To get rid of the `[]`, we need to add a third arm: `[true] [] "default value"`. `[true]` is a value that the compiler knows will always match - a tuple of length 1. Assigning something to an empty tuple `[]` just gets rid of the value.
The return type is now `int/float/string`.
Finally, we `debug()` the variable. Debug is a builtin function that prints the expected type (statically determined at compile-time), the actual type, and the value.
If we input `12.3`, it outputs `int/float/[] :: float :: 12.3`.
If we input `9`, it outputs `int/float/[] :: int :: 9`.
# Switch statements
As demonstrated in the previous example, variables (and all values) in mers can have a type that actually represents a list of possible types.

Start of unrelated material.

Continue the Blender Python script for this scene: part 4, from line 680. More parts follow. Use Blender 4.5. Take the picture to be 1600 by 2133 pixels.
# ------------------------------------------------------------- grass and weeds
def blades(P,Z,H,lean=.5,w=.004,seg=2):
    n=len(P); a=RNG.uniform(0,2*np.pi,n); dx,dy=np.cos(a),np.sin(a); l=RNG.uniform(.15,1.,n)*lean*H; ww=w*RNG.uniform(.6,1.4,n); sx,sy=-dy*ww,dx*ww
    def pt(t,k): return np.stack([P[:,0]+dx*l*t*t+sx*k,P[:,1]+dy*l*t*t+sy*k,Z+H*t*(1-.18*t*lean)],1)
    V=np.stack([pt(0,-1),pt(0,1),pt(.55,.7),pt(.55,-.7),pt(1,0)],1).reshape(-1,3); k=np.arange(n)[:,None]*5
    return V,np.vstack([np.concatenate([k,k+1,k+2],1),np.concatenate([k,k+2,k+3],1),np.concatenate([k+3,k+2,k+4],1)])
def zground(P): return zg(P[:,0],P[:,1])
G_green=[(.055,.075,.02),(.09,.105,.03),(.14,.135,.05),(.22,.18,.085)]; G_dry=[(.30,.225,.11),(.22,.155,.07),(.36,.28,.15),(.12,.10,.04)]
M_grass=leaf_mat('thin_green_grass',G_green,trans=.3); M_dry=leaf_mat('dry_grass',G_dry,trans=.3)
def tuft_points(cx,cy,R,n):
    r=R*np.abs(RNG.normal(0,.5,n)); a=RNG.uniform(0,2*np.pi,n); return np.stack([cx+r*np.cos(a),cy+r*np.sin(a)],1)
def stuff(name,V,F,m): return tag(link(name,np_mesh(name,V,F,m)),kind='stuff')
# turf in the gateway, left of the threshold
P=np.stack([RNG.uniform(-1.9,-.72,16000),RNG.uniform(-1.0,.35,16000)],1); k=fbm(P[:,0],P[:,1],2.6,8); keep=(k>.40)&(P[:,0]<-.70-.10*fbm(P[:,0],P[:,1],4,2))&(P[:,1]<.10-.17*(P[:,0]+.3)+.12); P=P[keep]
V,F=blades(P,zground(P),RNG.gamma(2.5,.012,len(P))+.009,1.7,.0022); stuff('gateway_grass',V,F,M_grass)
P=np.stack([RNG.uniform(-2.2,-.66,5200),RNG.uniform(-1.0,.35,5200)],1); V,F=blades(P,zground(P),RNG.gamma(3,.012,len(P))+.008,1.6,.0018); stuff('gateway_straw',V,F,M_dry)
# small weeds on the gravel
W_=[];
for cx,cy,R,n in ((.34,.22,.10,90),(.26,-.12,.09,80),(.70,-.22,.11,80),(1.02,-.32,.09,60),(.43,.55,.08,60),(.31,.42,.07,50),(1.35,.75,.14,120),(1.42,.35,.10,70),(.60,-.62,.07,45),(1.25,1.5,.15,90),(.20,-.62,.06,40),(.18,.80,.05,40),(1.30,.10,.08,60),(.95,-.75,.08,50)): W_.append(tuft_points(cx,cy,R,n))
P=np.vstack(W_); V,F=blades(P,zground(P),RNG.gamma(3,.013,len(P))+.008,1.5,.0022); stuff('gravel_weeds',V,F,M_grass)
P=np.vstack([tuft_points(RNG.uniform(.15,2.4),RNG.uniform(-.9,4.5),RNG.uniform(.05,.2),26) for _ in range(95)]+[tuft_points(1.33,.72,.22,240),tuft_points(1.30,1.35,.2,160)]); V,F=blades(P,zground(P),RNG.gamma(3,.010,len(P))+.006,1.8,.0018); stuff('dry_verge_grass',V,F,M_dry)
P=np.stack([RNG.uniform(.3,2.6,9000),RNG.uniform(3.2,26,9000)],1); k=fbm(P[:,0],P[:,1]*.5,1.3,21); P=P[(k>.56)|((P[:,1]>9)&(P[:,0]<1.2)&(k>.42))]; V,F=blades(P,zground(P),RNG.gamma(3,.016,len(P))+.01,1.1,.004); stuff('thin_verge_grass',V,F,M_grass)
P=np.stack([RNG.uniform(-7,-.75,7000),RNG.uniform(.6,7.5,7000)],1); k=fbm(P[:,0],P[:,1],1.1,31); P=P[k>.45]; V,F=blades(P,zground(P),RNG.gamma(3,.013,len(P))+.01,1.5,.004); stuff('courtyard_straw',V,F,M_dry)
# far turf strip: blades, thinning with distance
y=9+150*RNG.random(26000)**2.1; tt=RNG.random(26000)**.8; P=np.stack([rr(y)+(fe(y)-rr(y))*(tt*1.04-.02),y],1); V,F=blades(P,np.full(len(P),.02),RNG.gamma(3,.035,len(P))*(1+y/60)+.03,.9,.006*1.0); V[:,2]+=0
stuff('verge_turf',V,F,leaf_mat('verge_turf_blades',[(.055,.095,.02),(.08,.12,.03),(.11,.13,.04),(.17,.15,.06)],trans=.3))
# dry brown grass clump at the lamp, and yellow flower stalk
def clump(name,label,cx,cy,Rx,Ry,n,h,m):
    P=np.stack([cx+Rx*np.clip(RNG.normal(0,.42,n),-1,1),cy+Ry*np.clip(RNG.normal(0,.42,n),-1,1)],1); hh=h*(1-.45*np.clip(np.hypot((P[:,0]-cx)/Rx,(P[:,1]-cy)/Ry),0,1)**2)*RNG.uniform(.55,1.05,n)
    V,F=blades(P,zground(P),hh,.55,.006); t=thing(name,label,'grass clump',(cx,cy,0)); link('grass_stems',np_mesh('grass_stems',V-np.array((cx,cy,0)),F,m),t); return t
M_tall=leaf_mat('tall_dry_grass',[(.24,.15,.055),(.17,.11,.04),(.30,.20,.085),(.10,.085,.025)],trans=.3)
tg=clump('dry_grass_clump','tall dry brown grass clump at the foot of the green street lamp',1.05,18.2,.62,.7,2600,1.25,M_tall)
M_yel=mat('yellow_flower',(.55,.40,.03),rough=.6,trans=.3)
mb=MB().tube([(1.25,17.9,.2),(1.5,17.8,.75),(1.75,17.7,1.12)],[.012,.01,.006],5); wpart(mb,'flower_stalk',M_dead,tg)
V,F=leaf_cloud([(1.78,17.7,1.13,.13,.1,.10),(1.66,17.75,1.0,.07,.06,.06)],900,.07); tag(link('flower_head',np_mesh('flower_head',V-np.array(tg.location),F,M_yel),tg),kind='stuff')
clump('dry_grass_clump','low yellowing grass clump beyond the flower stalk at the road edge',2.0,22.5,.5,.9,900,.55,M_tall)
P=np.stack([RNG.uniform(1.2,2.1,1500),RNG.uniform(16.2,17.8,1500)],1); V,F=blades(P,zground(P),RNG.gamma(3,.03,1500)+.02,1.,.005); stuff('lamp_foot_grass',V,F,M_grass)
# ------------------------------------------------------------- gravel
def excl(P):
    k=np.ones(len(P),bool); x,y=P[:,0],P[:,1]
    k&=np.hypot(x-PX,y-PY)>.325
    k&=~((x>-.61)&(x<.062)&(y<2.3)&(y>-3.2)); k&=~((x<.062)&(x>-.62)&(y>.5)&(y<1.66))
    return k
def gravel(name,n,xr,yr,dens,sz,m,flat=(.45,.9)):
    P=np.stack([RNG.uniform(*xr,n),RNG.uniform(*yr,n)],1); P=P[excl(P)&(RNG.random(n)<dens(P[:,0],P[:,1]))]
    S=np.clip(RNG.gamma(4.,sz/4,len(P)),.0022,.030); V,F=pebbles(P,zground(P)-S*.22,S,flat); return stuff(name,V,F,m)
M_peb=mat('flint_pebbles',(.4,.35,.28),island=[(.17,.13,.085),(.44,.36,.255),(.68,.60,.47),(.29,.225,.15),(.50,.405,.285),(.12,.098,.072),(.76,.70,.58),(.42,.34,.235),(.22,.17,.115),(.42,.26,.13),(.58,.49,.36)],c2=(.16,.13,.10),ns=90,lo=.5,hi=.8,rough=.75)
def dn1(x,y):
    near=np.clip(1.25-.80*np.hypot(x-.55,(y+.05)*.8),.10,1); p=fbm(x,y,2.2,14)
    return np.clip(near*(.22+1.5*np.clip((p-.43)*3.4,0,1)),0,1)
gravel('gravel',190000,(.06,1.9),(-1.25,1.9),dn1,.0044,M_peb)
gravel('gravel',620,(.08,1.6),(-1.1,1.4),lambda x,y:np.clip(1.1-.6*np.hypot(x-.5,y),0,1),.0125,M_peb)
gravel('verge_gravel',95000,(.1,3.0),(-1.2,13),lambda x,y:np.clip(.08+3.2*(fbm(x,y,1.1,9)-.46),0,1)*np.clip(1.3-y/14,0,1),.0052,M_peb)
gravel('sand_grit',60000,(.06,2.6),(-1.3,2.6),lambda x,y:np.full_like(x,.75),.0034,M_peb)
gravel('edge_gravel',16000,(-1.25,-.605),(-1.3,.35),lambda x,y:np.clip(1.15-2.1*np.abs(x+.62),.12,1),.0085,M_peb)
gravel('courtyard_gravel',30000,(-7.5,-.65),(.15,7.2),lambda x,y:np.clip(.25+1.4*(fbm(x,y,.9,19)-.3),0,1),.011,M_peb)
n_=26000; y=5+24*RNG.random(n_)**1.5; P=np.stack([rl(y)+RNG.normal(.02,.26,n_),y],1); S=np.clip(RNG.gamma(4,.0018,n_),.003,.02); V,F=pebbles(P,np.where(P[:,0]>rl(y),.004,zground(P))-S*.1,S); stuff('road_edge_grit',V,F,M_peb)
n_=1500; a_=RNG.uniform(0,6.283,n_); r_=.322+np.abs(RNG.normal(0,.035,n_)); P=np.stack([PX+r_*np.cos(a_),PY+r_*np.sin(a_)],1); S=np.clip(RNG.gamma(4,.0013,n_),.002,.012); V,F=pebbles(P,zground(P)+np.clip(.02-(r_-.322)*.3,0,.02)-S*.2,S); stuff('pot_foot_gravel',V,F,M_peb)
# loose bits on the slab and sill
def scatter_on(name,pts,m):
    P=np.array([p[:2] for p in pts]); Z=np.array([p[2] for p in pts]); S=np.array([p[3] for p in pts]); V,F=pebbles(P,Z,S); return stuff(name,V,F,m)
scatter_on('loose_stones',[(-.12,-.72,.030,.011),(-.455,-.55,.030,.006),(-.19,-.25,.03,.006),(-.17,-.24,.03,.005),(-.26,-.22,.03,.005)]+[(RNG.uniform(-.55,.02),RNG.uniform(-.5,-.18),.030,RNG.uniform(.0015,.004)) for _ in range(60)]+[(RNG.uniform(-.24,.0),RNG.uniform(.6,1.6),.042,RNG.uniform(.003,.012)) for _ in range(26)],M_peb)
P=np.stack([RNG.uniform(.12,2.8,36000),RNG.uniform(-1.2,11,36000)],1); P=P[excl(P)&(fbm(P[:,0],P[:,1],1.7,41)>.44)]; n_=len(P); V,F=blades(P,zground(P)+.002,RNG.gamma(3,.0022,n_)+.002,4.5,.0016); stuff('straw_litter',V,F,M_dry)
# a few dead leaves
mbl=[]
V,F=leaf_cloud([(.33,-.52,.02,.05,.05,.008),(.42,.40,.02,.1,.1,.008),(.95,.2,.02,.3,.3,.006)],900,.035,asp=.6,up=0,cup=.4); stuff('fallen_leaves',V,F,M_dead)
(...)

If you wish to filter the types, you can use the `switch` statement.
For example, here we only print "Number: _" if x is actually a number.
x := if true 10 else "text"
switch x {
int num println("Number: " + num.to_string())
}
In most cases, you should use `switch!` instead of `switch`.
This simply forces you to handle all possible types `x` could have:
x := if true 10 else "text"
switch! x {
int num println("Number: " + num.to_string())
}
After adding the `!`, mers will refuse to compile:
> Switch! statement, but not all types covered. Types to cover: string
To fix this, we have to cover the `string` type:
x := if true 10 else "text"
switch! x {
int num println("Number: " + num.to_string())
string s println("String: " + s)
}
We have now covered every possible type `x` can have, and mers happily accepts the `!`.
By adding the `!`, mers will not add `[]` to the switch statement's output type, since one of the arms will always be executed and provide some value that eliminates the need for a `[]` fallback.
# Loops - For
Mers also has a for loop. The syntax for it is `for <assign_to> <iterator> <what_to_do>`, for example `for number [1, 2, 4, 8, 16, ...] { println("Number: " + number.to_string()) }`.
The `...]` indicates that this is a list instead of a tuple. In this case, it doesn't make a difference, but lists are more common in for loops which is why this is what the example uses.
Just like normal `loop`s, the for loop will exit if `<what_to_do>` returns a value that matches.
If you want custom iterators, all you need is a function that takes no arguments and returns any value. If the returned value matches, it is assigned and the loop will run. If it doesn't match, the loop will exit.